Ayanta Barilli: «Vivimos en una permanente insatisfacción, instalados en la queja y los cansancios”
Más allá de la entrevista
Ayanta Barilli, escritora finalista del premio Planeta en 2018, cuenta historias que atrapan, que emocionan, remueven e invitan a pensar sobre los sentimientos, las oportunidades pasadas y las experiencias vividas y no disfrutadas.
Hija del conocido Fernando Sánchez Dragó, de él se queda con la enseñanza de que «nada importa nada». Se toma la vida relajada. «Que todo llegue cuando tenga que llegar», dice con una tranquilidad que tranquiliza.
También retiene consigo aquello tan dragoniano de que «no existen las casualidades, sino las causalidades». Aforismo propio, genialidad genial de quien hizo de la provocación su lema como forma de germinar rebeldías que despierten a una sociedad casi ahogada por las crecientes mareas del populismo. Ya casi tsunamis. Nos están pillando dormidos, como Daniel a Libia.
Dragó decía de sus aguijones que eran ideas espontáneas, sin preparaciones ni ensayos; por eso, odiaba recibir el calificativo de provocador como si fuese uno más de esos que meditan horas hasta dar con la compleja clave de cómo soliviantar. Quizá tenía razón. Era el Dragó enfundado en unas camisetas que te mandaban callar o que te avisaban de que no seguía el guión.
Y aplicando ese axioma de su padre de que el devenir es fruto de lo que nosotros o nuestro alrededor ha causado, ella (que sentía como empezaba a sufrir la angustia de ver que se nos van nuestros mayores) comenzó hace cuatro años a dar vida a Si no amaneciera, su primera novela de ficción, aunque también tiene mucho de autobiográfica.
Pulsión a pulsión, palabra a palabra, creció la historia de un padre nonagenario y una hija que cuentan una vida. Lo hacen en veinticuatro horas. Capítulos alternos para poner voz a su compleja relación. Manuel y Anita. Anita y Manuel. O Dragó y Barilli. Barilli y Dragó.
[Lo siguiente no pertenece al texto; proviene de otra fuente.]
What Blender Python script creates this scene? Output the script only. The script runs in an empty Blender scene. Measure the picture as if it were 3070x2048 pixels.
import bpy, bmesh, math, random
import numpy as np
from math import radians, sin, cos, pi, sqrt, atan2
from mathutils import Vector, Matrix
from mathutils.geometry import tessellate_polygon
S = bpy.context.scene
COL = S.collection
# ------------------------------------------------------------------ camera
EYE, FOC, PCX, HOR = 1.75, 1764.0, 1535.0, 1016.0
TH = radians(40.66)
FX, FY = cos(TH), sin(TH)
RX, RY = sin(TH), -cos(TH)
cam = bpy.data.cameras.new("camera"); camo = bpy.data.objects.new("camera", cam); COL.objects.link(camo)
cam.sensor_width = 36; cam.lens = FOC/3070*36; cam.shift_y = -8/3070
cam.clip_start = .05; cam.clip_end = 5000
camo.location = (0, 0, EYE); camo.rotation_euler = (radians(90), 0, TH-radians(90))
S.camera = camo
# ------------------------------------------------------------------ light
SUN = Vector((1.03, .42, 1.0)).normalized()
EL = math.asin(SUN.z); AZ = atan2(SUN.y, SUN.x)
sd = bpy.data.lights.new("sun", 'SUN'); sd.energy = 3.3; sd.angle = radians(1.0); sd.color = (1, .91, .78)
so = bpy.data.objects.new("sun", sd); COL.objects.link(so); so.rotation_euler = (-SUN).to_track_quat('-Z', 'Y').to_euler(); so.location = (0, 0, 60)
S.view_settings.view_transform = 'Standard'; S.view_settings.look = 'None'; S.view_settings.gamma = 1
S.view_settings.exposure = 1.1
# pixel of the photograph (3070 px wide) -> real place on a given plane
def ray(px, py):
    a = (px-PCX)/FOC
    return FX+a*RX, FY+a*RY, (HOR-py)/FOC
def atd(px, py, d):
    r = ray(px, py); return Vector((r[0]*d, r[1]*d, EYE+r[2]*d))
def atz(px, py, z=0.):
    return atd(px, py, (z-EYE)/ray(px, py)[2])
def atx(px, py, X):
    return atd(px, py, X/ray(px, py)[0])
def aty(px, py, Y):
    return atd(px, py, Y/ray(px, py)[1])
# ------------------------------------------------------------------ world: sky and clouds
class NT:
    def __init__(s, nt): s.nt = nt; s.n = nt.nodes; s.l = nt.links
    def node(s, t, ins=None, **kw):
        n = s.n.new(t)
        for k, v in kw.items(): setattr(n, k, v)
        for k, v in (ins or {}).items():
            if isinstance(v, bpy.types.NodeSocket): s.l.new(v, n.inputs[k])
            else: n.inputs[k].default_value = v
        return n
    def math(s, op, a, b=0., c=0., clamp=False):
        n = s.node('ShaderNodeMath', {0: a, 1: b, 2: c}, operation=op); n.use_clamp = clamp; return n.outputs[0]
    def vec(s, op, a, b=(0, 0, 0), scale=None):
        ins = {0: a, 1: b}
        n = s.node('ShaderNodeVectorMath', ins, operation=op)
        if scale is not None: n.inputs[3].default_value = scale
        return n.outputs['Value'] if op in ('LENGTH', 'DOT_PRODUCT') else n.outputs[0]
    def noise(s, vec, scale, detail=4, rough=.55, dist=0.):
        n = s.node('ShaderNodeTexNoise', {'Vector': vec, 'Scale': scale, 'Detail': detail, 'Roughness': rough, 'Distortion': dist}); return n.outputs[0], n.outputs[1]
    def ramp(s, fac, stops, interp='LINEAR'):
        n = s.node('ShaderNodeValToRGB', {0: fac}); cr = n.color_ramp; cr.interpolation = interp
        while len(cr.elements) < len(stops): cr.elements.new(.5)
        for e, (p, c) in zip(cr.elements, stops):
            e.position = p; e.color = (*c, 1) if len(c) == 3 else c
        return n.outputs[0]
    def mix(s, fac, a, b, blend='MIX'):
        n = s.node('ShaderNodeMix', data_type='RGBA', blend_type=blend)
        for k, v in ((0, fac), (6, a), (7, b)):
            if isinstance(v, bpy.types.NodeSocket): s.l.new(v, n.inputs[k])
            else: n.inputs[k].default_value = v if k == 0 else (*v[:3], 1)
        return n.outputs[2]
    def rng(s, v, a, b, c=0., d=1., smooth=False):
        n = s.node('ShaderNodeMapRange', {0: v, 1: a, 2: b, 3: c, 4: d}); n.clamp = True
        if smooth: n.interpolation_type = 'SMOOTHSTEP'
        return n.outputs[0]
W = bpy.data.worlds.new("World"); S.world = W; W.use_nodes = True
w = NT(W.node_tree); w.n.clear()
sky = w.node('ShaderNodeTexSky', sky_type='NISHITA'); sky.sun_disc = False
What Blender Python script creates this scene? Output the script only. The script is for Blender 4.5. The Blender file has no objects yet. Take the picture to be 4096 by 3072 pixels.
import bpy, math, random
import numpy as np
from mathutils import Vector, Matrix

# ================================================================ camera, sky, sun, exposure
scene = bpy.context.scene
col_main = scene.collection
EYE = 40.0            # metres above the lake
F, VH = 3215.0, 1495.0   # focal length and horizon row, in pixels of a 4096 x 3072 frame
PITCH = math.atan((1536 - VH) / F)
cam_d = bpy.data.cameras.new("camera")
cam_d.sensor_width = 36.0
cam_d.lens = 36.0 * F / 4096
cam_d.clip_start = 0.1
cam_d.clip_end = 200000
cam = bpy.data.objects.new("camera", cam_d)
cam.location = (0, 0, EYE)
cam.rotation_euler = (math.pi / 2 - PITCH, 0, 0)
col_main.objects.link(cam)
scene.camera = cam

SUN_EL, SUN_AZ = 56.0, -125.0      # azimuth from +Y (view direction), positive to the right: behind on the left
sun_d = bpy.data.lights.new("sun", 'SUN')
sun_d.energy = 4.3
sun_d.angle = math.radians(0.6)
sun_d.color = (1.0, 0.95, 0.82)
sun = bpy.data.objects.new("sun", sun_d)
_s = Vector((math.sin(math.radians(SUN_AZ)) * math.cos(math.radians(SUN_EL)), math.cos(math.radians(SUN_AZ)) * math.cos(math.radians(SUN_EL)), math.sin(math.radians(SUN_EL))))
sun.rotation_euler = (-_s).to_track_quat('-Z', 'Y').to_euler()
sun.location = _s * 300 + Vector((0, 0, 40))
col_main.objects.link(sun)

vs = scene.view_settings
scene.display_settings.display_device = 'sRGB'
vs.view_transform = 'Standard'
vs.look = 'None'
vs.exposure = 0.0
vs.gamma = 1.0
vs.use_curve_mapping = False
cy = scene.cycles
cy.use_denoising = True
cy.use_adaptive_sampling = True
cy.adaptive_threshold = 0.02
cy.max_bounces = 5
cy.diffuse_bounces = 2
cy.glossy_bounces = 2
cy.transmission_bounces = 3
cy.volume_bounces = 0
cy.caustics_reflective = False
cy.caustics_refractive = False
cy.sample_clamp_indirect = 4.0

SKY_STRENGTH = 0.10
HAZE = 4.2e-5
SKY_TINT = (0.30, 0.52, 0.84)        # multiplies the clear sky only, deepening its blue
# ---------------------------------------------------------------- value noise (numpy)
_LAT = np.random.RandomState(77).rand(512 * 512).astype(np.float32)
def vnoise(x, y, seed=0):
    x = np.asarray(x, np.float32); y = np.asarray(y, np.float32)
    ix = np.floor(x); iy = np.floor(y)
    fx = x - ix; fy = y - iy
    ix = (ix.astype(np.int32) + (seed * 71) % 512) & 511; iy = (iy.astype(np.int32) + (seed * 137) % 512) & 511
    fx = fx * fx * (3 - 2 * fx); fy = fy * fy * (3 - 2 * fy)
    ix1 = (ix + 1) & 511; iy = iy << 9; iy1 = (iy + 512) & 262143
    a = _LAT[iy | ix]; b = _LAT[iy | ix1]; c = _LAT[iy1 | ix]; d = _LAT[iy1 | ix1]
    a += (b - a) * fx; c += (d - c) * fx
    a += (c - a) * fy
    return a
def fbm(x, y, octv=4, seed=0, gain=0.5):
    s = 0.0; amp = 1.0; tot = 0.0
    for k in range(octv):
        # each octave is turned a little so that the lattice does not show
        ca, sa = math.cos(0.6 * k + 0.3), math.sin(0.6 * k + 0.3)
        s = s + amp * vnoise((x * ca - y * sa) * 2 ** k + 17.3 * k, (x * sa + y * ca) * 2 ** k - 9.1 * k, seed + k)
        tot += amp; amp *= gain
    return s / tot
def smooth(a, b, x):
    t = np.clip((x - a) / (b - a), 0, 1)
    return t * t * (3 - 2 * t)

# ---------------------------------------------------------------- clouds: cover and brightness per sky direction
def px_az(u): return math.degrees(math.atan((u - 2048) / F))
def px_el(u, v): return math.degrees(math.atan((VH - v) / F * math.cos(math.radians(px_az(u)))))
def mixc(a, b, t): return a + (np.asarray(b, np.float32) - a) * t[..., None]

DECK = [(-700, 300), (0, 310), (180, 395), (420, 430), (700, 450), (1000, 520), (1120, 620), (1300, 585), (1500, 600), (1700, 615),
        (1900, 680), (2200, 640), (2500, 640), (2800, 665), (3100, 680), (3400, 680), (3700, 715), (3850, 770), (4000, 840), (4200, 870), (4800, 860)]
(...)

«Me estaba despidiendo de mi padre, es el elemento más autobiográfico de esta novela», reconoce.
Dice que es muy interesante escribir lo que no se cuenta, aquello que la gente vive dentro de sus casas, de esos búnkeres llamados cuerpos; aquello que se esconde detrás de las sonrisas ensayadas. Apariencias aparentes. Mundo éste de proyecciones en el que cada cual enseña lo que le conviene y esconde lo que puede como puede (si es que puede).
Y entre trampantojos vivimos y decidimos.
A Ayanta le gusta jugar con los tiempos. Lo hace. Va y viene, se posa, y retrocede y adelanta, y vuelve y avanza, y se queda y se va, como lo hace nuestro pensamiento porque, como dice ella, «el recuerdo está continuamente obrando en nosotros; estamos anclados en el pasado y proyectados hacia el futuro».
Y así le va a Manuel. Ese nonagenario lamenta el tiempo pasado, lo no disfrutado, las compañías postergadas y los besos que no dio. ¡Y así nos va a todos!, navegando con la levedad de nuestro ser (más o menos insoportable, más o menos Kundera; pero levedad), obviando lo importante, aletargados en lo intrascendente, gastando minutos, horas y días donde ni siquiera nos entretiene. Vidas consumidas desdeñando aquel sabio latinajo, pieza léxica, locución locuaz que lo resume todo: Tempus fugit.